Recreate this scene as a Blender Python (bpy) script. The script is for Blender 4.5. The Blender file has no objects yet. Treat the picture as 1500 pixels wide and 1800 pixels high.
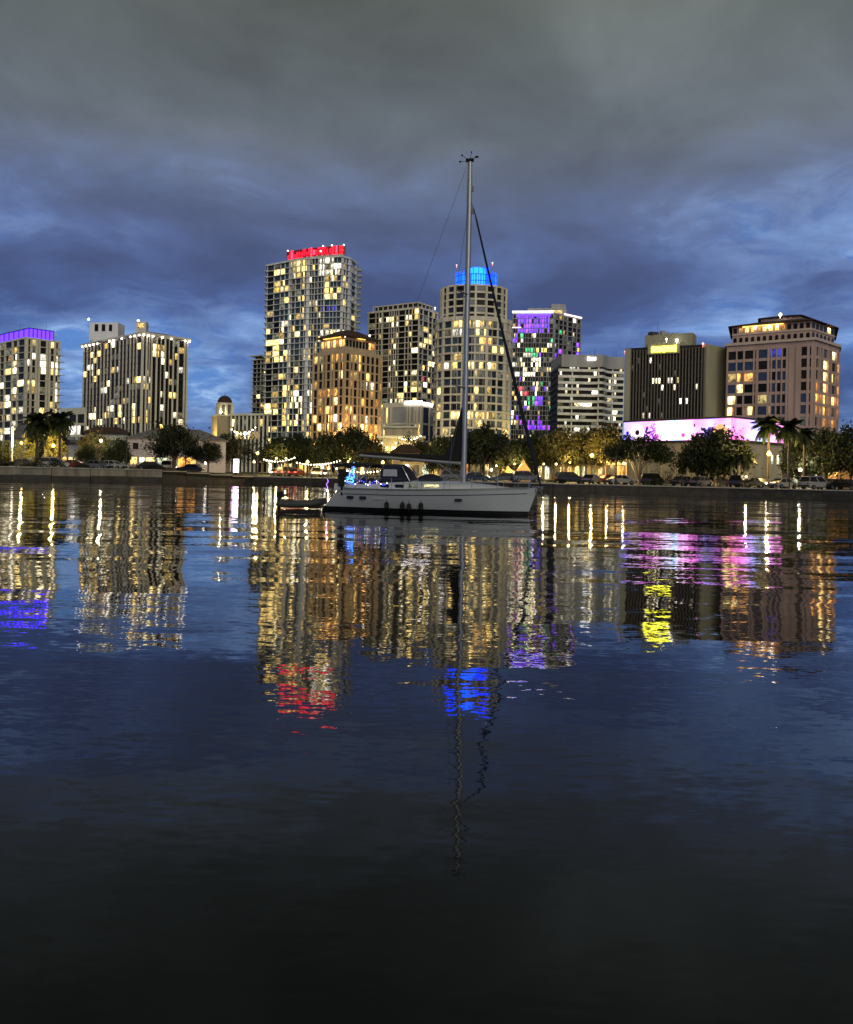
import bpy, math, random
from mathutils import Vector, Matrix
random.seed(11)
SC = bpy.context.scene
COL = SC.collection
PI = math.pi
F = 1500.0                       # focal length in photograph pixels
ROLL = math.radians(1.2)         # the phone was held slightly crooked
EYE = 2.0                        # metres above the water
CR, SR = math.cos(ROLL), math.sin(ROLL)

# ------------------------------------------------------------------ camera
cam_d = bpy.data.cameras.new('camera')
cam = bpy.data.objects.new('camera', cam_d)
COL.objects.link(cam)
cam.location = (0, 0, EYE)
cam.rotation_euler = (PI / 2, -ROLL, 0)
cam_d.lens = 30.0
cam_d.sensor_width = 36.0
cam_d.shift_y = -64.0 / 1800.0
cam_d.clip_start = 0.1
cam_d.clip_end = 9000
SC.camera = cam

# ------------------------------------------------------------------ sky
FILL_EL, SUN_AZ = 28.0, 174.0     # height of the added fill lamp; azimuth of the sky's own glow
w = bpy.data.worlds.new('World')
SC.world = w
w.use_nodes = True
nt = w.node_tree
nt.nodes.clear()
def N(t, kind, **kw):
    n = t.nodes.new(kind)
    for k, v in kw.items():
        if k.startswith('i_'):
            n.inputs[k[2:].replace('_', ' ')].default_value = v
        else:
            setattr(n, k, v)
    return n
def L(t, a, b): t.links.new(a, b)
def math_(t, op, a, b=None, c=None, clamp=False):
    n = t.nodes.new('ShaderNodeMath'); n.operation = op; n.use_clamp = clamp
    for i, v in enumerate((a, b, c)):
        if v is None: continue
        if isinstance(v, (int, float)): n.inputs[i].default_value = v
        else: t.links.new(v, n.inputs[i])
    return n.outputs[0]
def ramp(t, fac, stops, interp='LINEAR'):
    n = t.nodes.new('ShaderNodeValToRGB'); cr = n.color_ramp; cr.interpolation = interp
    while len(cr.elements) < len(stops): cr.elements.new(0.5)
    for e, (p, c) in zip(cr.elements, stops):
        e.position = p; e.color = (c[0], c[1], c[2], 1) if not isinstance(c, (int, float)) else (c, c, c, 1)
    if fac is not None: t.links.new(fac, n.inputs[0])
    return n.outputs[0]
def mix(t, fac, a, b, mode='MIX'):
    n = t.nodes.new('ShaderNodeMix'); n.data_type = 'RGBA'; n.blend_type = mode
    for s, v in ((0, fac), (6, a), (7, b)):
        if isinstance(v, (int, float)): n.inputs[s].default_value = v
        elif isinstance(v, tuple): n.inputs[s].default_value = (v[0], v[1], v[2], 1)
        else: t.links.new(v, n.inputs[s])
    return n.outputs[2]

sky = N(nt, 'ShaderNodeTexSky', sky_type='NISHITA', sun_disc=False)
sky.sun_elevation = math.radians(3.0)
sky.sun_rotation = math.radians(SUN_AZ)
sky.air_density = 1.0; sky.dust_density = 0.3; sky.ozone_density = 3.0
tc = N(nt, 'ShaderNodeTexCoord')
sep = N(nt, 'ShaderNodeSeparateXYZ'); L(nt, tc.outputs['Generated'], sep.inputs[0])
zc = math_(nt, 'MAXIMUM', sep.outputs[2], 0.0)
zd = math_(nt, 'ADD', zc, 0.24)
pu = math_(nt, 'DIVIDE', sep.outputs[0], zd)
pv = math_(nt, 'DIVIDE', sep.outputs[1], zd)
cp = N(nt, 'ShaderNodeCombineXYZ'); L(nt, pu, cp.inputs[0]); L(nt, pv, cp.inputs[1])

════

• Instructions to follow: Return all of the data exactly as written, and drop the pictures.

• Answer for the task:
Recreate this scene as a Blender Python (bpy) script. The script is for Blender 4.5. The Blender file has no objects yet. Treat the picture as 1500 pixels wide and 1800 pixels high.
import bpy, math, random
from mathutils import Vector, Matrix
random.seed(11)
SC = bpy.context.scene
COL = SC.collection
PI = math.pi
F = 1500.0                       # focal length in photograph pixels
ROLL = math.radians(1.2)         # the phone was held slightly crooked
EYE = 2.0                        # metres above the water
CR, SR = math.cos(ROLL), math.sin(ROLL)

# ------------------------------------------------------------------ camera
cam_d = bpy.data.cameras.new('camera')
cam = bpy.data.objects.new('camera', cam_d)
COL.objects.link(cam)
cam.location = (0, 0, EYE)
cam.rotation_euler = (PI / 2, -ROLL, 0)
cam_d.lens = 30.0
cam_d.sensor_width = 36.0
cam_d.shift_y = -64.0 / 1800.0
cam_d.clip_start = 0.1
cam_d.clip_end = 9000
SC.camera = cam

# ------------------------------------------------------------------ sky
FILL_EL, SUN_AZ = 28.0, 174.0     # height of the added fill lamp; azimuth of the sky's own glow
w = bpy.data.worlds.new('World')
SC.world = w
w.use_nodes = True
nt = w.node_tree
nt.nodes.clear()
def N(t, kind, **kw):
    n = t.nodes.new(kind)
    for k, v in kw.items():
        if k.startswith('i_'):
            n.inputs[k[2:].replace('_', ' ')].default_value = v
        else:
            setattr(n, k, v)
    return n
def L(t, a, b): t.links.new(a, b)
def math_(t, op, a, b=None, c=None, clamp=False):
    n = t.nodes.new('ShaderNodeMath'); n.operation = op; n.use_clamp = clamp
    for i, v in enumerate((a, b, c)):
        if v is None: continue
        if isinstance(v, (int, float)): n.inputs[i].default_value = v
        else: t.links.new(v, n.inputs[i])
    return n.outputs[0]
def ramp(t, fac, stops, interp='LINEAR'):
    n = t.nodes.new('ShaderNodeValToRGB'); cr = n.color_ramp; cr.interpolation = interp
    while len(cr.elements) < len(stops): cr.elements.new(0.5)
    for e, (p, c) in zip(cr.elements, stops):
        e.position = p; e.color = (c[0], c[1], c[2], 1) if not isinstance(c, (int, float)) else (c, c, c, 1)
    if fac is not None: t.links.new(fac, n.inputs[0])
    return n.outputs[0]
def mix(t, fac, a, b, mode='MIX'):
    n = t.nodes.new('ShaderNodeMix'); n.data_type = 'RGBA'; n.blend_type = mode
    for s, v in ((0, fac), (6, a), (7, b)):
        if isinstance(v, (int, float)): n.inputs[s].default_value = v
        elif isinstance(v, tuple): n.inputs[s].default_value = (v[0], v[1], v[2], 1)
        else: t.links.new(v, n.inputs[s])
    return n.outputs[2]

sky = N(nt, 'ShaderNodeTexSky', sky_type='NISHITA', sun_disc=False)
sky.sun_elevation = math.radians(3.0)
sky.sun_rotation = math.radians(SUN_AZ)
sky.air_density = 1.0; sky.dust_density = 0.3; sky.ozone_density = 3.0
tc = N(nt, 'ShaderNodeTexCoord')
sep = N(nt, 'ShaderNodeSeparateXYZ'); L(nt, tc.outputs['Generated'], sep.inputs[0])
zc = math_(nt, 'MAXIMUM', sep.outputs[2], 0.0)
zd = math_(nt, 'ADD', zc, 0.24)
pu = math_(nt, 'DIVIDE', sep.outputs[0], zd)
pv = math_(nt, 'DIVIDE', sep.outputs[1], zd)
cp = N(nt, 'ShaderNodeCombineXYZ'); L(nt, pu, cp.inputs[0]); L(nt, pv, cp.inputs[1])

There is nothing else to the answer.